Para mi mente, un retraso de un día significa solo una cosa: tragedia. Significa la puerta del estudio abriéndose a la fuerza, unos hombres de negro cargándome en una furgoneta y un guante mostrando mi cabeza en medio de la plaza Orfila como si fuera un farolillo.
Llevo fatal esto de no cumplir con mi palabra. La gente que ha trabajado conmigo lo sabe —¿verdad, Tiago?—. Si a un cliente le digo que mañanale enviaré algo, se lo tengo que enviar. Y punto. Si no es así, me siento la peor persona del mundo. No tengo palabra. No merezco existir. Ni existir, ni tampoco respirar.

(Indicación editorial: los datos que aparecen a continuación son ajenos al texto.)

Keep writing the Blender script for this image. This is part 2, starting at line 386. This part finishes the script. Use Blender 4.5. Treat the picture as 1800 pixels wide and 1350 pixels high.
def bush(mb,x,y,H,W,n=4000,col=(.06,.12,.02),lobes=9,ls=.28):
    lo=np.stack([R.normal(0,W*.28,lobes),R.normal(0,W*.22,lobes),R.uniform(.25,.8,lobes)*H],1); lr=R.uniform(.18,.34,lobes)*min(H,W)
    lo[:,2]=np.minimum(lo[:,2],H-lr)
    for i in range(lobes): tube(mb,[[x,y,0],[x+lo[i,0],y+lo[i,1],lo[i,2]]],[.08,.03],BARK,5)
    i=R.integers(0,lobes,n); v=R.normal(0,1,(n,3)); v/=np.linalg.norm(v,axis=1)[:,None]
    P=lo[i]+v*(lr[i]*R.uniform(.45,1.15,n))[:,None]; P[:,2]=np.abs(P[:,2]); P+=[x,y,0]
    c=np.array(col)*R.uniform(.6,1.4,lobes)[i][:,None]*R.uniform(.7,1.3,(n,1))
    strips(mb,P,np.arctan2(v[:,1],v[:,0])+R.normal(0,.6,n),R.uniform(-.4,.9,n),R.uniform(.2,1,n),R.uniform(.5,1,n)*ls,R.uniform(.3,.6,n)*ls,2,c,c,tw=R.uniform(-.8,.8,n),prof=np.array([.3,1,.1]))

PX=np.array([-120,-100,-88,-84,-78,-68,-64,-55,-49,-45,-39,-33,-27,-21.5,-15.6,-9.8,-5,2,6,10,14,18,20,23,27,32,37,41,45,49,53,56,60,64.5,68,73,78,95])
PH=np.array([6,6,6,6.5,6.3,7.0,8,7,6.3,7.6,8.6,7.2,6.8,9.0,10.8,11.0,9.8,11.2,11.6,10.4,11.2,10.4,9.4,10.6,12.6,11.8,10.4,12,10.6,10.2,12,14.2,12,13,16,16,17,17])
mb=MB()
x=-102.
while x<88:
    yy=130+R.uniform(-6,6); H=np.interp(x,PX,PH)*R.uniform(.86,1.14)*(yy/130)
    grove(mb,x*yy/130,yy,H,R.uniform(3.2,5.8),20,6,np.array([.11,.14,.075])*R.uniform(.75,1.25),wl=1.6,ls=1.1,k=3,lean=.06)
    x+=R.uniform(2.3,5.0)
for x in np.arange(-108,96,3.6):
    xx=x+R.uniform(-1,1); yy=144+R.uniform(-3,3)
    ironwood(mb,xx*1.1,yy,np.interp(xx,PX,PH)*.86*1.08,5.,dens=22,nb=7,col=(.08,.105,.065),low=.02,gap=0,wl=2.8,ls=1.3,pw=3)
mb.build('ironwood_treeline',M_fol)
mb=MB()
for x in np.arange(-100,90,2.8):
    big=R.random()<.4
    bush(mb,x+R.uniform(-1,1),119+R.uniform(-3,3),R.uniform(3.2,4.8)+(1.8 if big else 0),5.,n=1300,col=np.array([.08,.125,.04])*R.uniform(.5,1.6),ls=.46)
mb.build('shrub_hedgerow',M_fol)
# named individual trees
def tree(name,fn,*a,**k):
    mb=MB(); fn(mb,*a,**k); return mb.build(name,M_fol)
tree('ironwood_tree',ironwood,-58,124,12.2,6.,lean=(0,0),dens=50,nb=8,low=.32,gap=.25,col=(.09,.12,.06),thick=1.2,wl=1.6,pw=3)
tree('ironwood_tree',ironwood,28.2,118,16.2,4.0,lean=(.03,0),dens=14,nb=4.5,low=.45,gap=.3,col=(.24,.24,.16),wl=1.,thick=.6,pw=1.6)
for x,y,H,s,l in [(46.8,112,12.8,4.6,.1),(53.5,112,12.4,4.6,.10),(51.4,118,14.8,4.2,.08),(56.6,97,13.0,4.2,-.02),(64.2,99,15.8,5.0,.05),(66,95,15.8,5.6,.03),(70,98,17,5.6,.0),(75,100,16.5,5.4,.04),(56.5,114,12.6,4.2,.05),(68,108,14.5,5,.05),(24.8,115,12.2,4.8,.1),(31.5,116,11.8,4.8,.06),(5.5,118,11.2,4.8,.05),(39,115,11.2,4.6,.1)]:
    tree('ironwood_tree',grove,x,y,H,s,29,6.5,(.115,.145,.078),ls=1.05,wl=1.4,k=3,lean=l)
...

Hay casos en los que es imprescindible entregar algo hoy y no mañana. Me vienen a la mente situaciones como la apertura de un restaurante o la inauguración de un evento: cosas estrechamente ligadas al calendario, vaya. Pero, ¿y el resto de casos? Podríamos pensar que un día no marca la diferencia, ¿verdad? Pues no. Para mi mente, un retraso de un día significa solo una cosa: tragedia. Significa la puerta del estudio abriéndose a la fuerza, unos hombres de negro cargándome en una furgoneta y un guante mostrando mi cabeza en medio de la plaza de Orfila como si fuera un farolillo.
Es la misma imaginación que me lleva a recrear este tipo de escenas la que también me ayuda a desbloquear proyectos a ultimísima hora. Me juego el cuello a que no soy la única. Parece imposible, pero, ante la posibilidad de acabar en la guillotina, el espíritu de supervivencia activa todos los mecanismos neuronales necesarios para llegar a tiempo a una entrega con una calificación superior al suficiente.
Porque me da igual que digan que el corte será limpio y preciso, y que apenas sentiré dolor. Una vez cortada, mi cabeza seguirá consciente durante unos minutos de la desgracia, pero incapaz de articular palabra para convenceros de que esta impuntualidad mía era inevitable.
Así que, con la cabeza gacha, pero todavía pegada al cuerpo: disculpad las molestias. No volverá a suceder.